#### What the task requires:
Exact reproduction of the data is required, with images excluded.

============

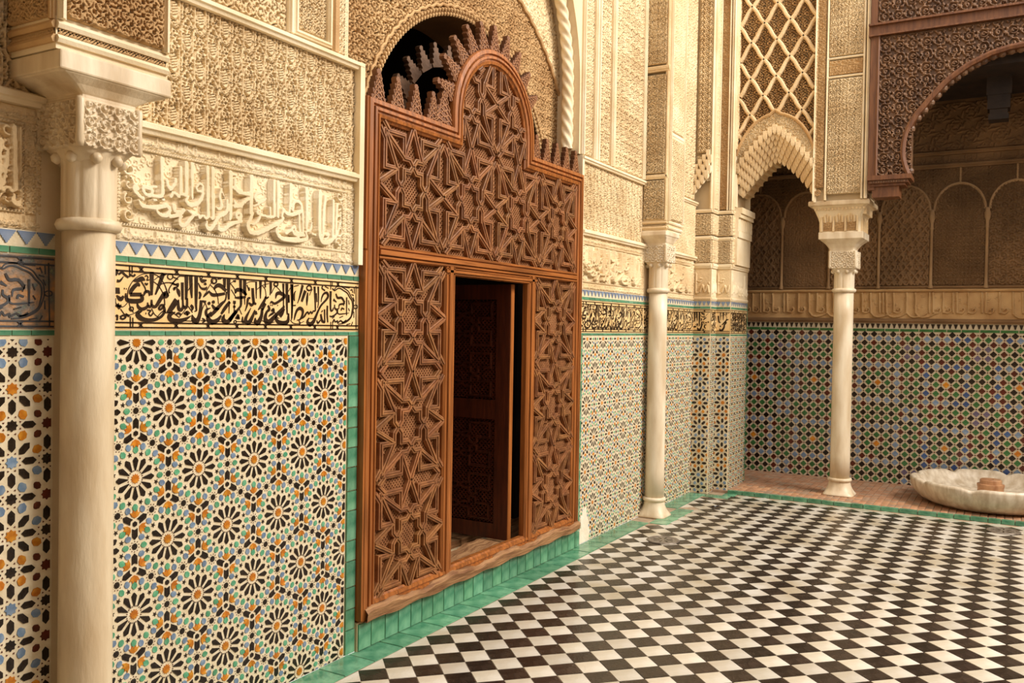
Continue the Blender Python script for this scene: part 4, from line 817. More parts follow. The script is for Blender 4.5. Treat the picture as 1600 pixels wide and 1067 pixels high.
# lozenge panel: pierced field behind, ribs in front
yc_, hw = 2.165, .385
LZ0, LZ1 = 3.30, 5.25
FL = SIDE(XP+.045)
zc, Ra = 3.32, .405           # outer arch line
def arch_top(u):  # pointed outer curve of the stalactite arch
    d = np.abs(u+yc_); return 3.83+.035*np.clip(1-d/.06, 0, 1)-.62*(1-np.sqrt(np.clip(1-(d/.415)**2, 0, 1)))
relief('pierced_field', FL, -yc_-hw, -yc_+hw, LZ0, LZ1, .0040, T_SEB, -.03, .03, M['stucco_old'], arcade, holes=.3, mask=lambda U, V: V > arch_top(U)-.02)
rb = MB(); pw, ph = .256, .365
def rib(pts_, w=.038, dd=.036): rb.sweep(FL, pts_, [(-w/2, -.03), (-w/2, dd*.5), (-w*.2, dd), (w*.2, dd), (w/2, dd*.5), (w/2, -.03)])
ux0 = -yc_
for sg in (1, -1):
    for k in range(-9, 10):
        seg_ = []
        n_ = 60
        for i in range(n_+1):
            v = LZ0+(LZ1-LZ0)*i/n_
            ph_ = (v-3.845)/ph
            u = ux0+sg*pw*(ph_ + k) + sg*.007*math.sin(4*PI*ph_)
            ok = (-yc_-hw-.005 < u < -yc_+hw+.005) and v > float(arch_top(u))-.01
            if ok: seg_.append((u, v))
            elif len(seg_) > 1: rib(seg_); seg_ = []
            else: seg_ = []
        if len(seg_) > 1: rib(seg_)
ob('lozenge_ribs', rb, M['stucco'], arcade)
for u, w in ((-yc_-hw-.01, .035), (-yc_+hw+.012, .03)): moulding(SIDE(XP+.03), arcade, [(u, 2.92), (u, 5.3)], w=w, d=.04)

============

#### Task result:
Continue the Blender Python script for this scene: part 4, from line 817. More parts follow. The script is for Blender 4.5. Treat the picture as 1600 pixels wide and 1067 pixels high.
# lozenge panel: pierced field behind, ribs in front
yc_, hw = 2.165, .385
LZ0, LZ1 = 3.30, 5.25
FL = SIDE(XP+.045)
zc, Ra = 3.32, .405           # outer arch line
def arch_top(u):  # pointed outer curve of the stalactite arch
    d = np.abs(u+yc_); return 3.83+.035*np.clip(1-d/.06, 0, 1)-.62*(1-np.sqrt(np.clip(1-(d/.415)**2, 0, 1)))
relief('pierced_field', FL, -yc_-hw, -yc_+hw, LZ0, LZ1, .0040, T_SEB, -.03, .03, M['stucco_old'], arcade, holes=.3, mask=lambda U, V: V > arch_top(U)-.02)
rb = MB(); pw, ph = .256, .365
def rib(pts_, w=.038, dd=.036): rb.sweep(FL, pts_, [(-w/2, -.03), (-w/2, dd*.5), (-w*.2, dd), (w*.2, dd), (w/2, dd*.5), (w/2, -.03)])
ux0 = -yc_
for sg in (1, -1):
    for k in range(-9, 10):
        seg_ = []
        n_ = 60
        for i in range(n_+1):
            v = LZ0+(LZ1-LZ0)*i/n_
            ph_ = (v-3.845)/ph
            u = ux0+sg*pw*(ph_ + k) + sg*.007*math.sin(4*PI*ph_)
            ok = (-yc_-hw-.005 < u < -yc_+hw+.005) and v > float(arch_top(u))-.01
            if ok: seg_.append((u, v))
            elif len(seg_) > 1: rib(seg_); seg_ = []
            else: seg_ = []
        if len(seg_) > 1: rib(seg_)
ob('lozenge_ribs', rb, M['stucco'], arcade)
for u, w in ((-yc_-hw-.01, .035), (-yc_+hw+.012, .03)): moulding(SIDE(XP+.03), arcade, [(u, 2.92), (u, 5.3)], w=w, d=.04)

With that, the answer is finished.